When this happens, we become juniors once again, despite whatever our official title is. Then it becomes a clash of identity vs. reality because when you’re a junior, there’s a large swathe of knowledge area that you don’t know — but when you’ve got a senior or intermediate title attached against your name, you’re expected to have the capacity to perform your job.

So you start drawing on what you know rather than taking the proper time to learn the things you should know. It’s a cheat way to shortcut yourself into a working application — but it’s not a guaranteed way that will ensure that you are the best possible software developer in that particular area of coding.

Forcing React To Be Something It’s Not

Let’s get real, we’ve all done it at some point. If it’s not on React, then it’s on whatever thing you’re trying to learn. Here are some common ways to force React to be something it’s not based on what I’ve seen, what I’ve been told, and personal project experiences.

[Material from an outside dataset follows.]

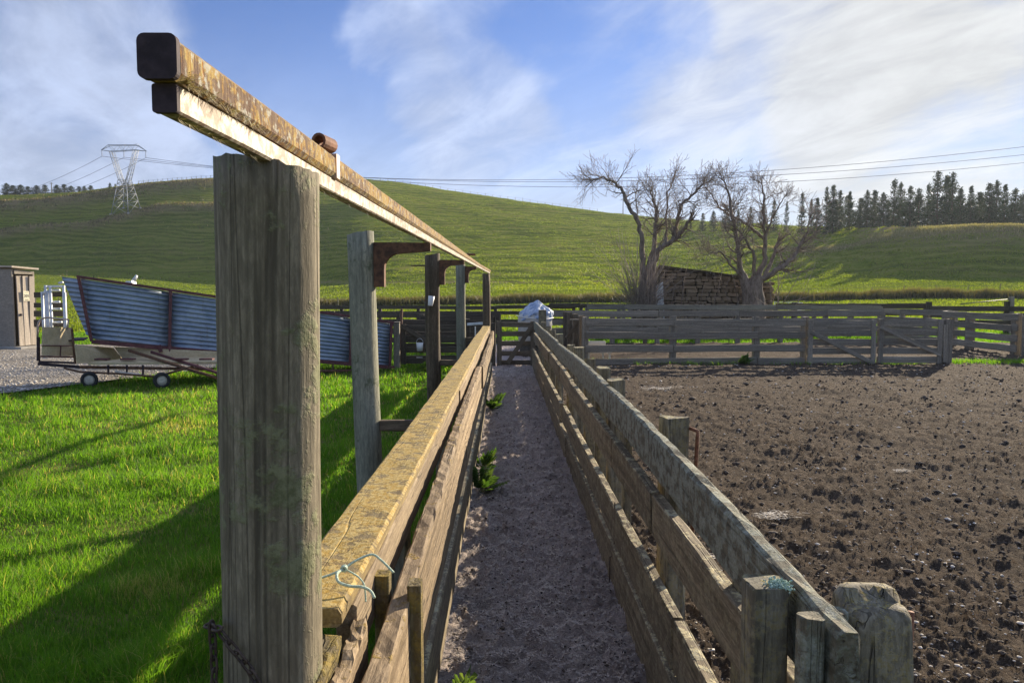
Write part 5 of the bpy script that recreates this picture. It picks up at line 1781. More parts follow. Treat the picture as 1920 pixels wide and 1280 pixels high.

  • MVC-ing React with dependency injection — because why not? We do it all the time in .NET and Java. We need it for the controller to work properly, and to share data and states.
  • class-itus syndrome — we love classes! We must only use classes! Because we understand classes and haven’t looked into React hooks and functions properly. Well, we have, but we’ve committed to using classes and so we must stick to using classes rather than refactor.
  • naming debates — it’s a component, so we must have component in the name somewhere because that’s what everywhere else is doing it. The thing is, everything in React is a component, sorta, so that just makes it redundant. With React, is it basically a game of name it exactly what it is in the least amount of words you need.
  • formatting — we must make it look like Java/.NET/Angular/whatever native language or framework you’re used to — because it worked there, therefore it must work in React also. This point is just a reminder that this is the equivalent of telling someone speaking a different language that the way they’re structuring their sentences is incorrect in their own native language. Here’s an example. Asian languages call things like ‘fish sauce’ ‘sauce fish’ in their native tongue. To them, their version is the correct one. To a native English speaker, that is clearly weird and wrong — but it’s not. If you try to say it the ‘correct’ way in their language, you’re the one that’s wrong.

Final Thoughts

I’m not an expert in React and I don’t claim to be. Rather, this is more a reflection on unhealthy habits that we as developers have when we try and learn something new.

When we get stuck in our code patterns, it can be hard to let it go and accept that there might be a better way to do things — even if it seems inefficient at first. I’ve seen it happen in Angular projects I’ve refactored and the same underlying issues that caused it is easily transferrable to a React project.

React is strange — especially if you come from a background where everything is neatly sectioned off in classes and inheritable components. While on the surface, React allows this, it doesn’t mean that it is the best methodology for getting things done and structured in an architecturally sound way.